Storn97's Parameter Recommendations

The CR has range one to zero.

• Try CR=0.3
• If no convergence, try CR in the range 0.8 to 1

For many applications:

• NP=10* number of decisions.

F is usually chosen 0.5 to 1.

• The higher the population size NP is chosen, the lower F.

Variants of DE

DE is actually a family of algorithms, all doing similar things to the above.

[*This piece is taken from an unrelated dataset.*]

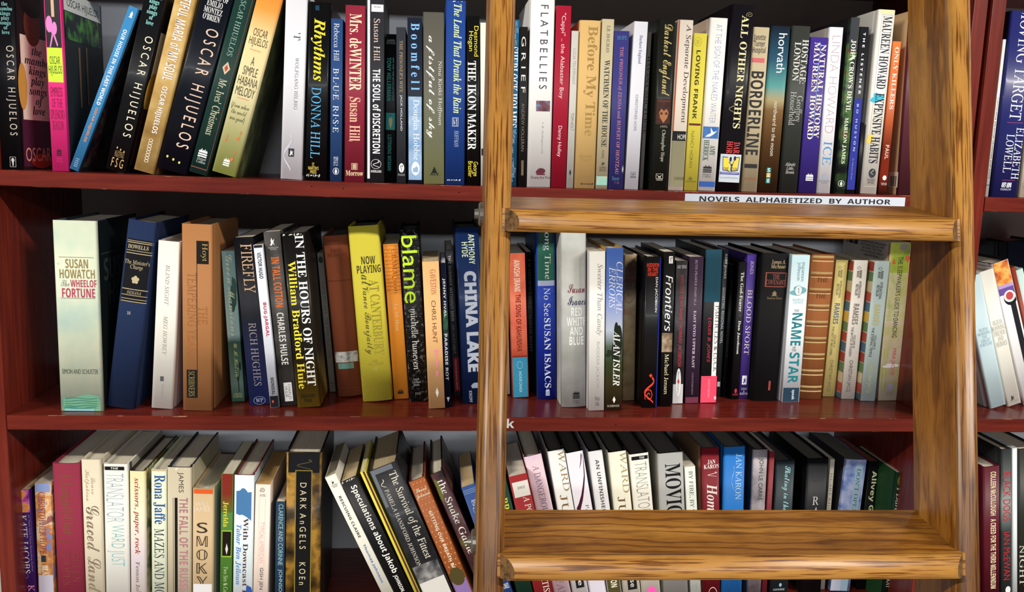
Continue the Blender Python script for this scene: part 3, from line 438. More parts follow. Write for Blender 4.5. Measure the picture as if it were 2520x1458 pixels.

Recall that the above DE mutated as follows:

• X + F*(Y - Z)

Storn denotes DE variants as DE/selection/extrapolations. For example, the above DE is actually DE/rand/1;

• We extrapolate from some candidate X, chosen at random.
• We only add in values from one other extrapolation

DE/best/2 would use two extrapolations, but based on the best X seen so far:

• Xbest + F * (A + B - Y - Z)
• Here, A,B,Y,Z are candidates selected at random

DE/rand-to-best/1 places the perturbation at a location between a randomly chosen population member and the best population member:

• X + D*(Xbest - X) + F*(Y - Z)
• Here, D is some number 0..1

DE/closest/1 would select X to the instance closest to the parent we are considering replacing. How to measure closeness? Well:

• DE/closest(dec)/1 would find the closest in decision space;
• DE/closest(obj)/1 would find the closest in objective space;

I leave it to your imagination to invent new DE variants. But note the computational cost of the above:

• The best variants can be fast since the only extra stuff here is to test each new candidate as it is created and remember the best seen so far (that takes linear time).
• The closest variants can be very slow: all those distance calculations! (and much slower in decision space than objective space: why?).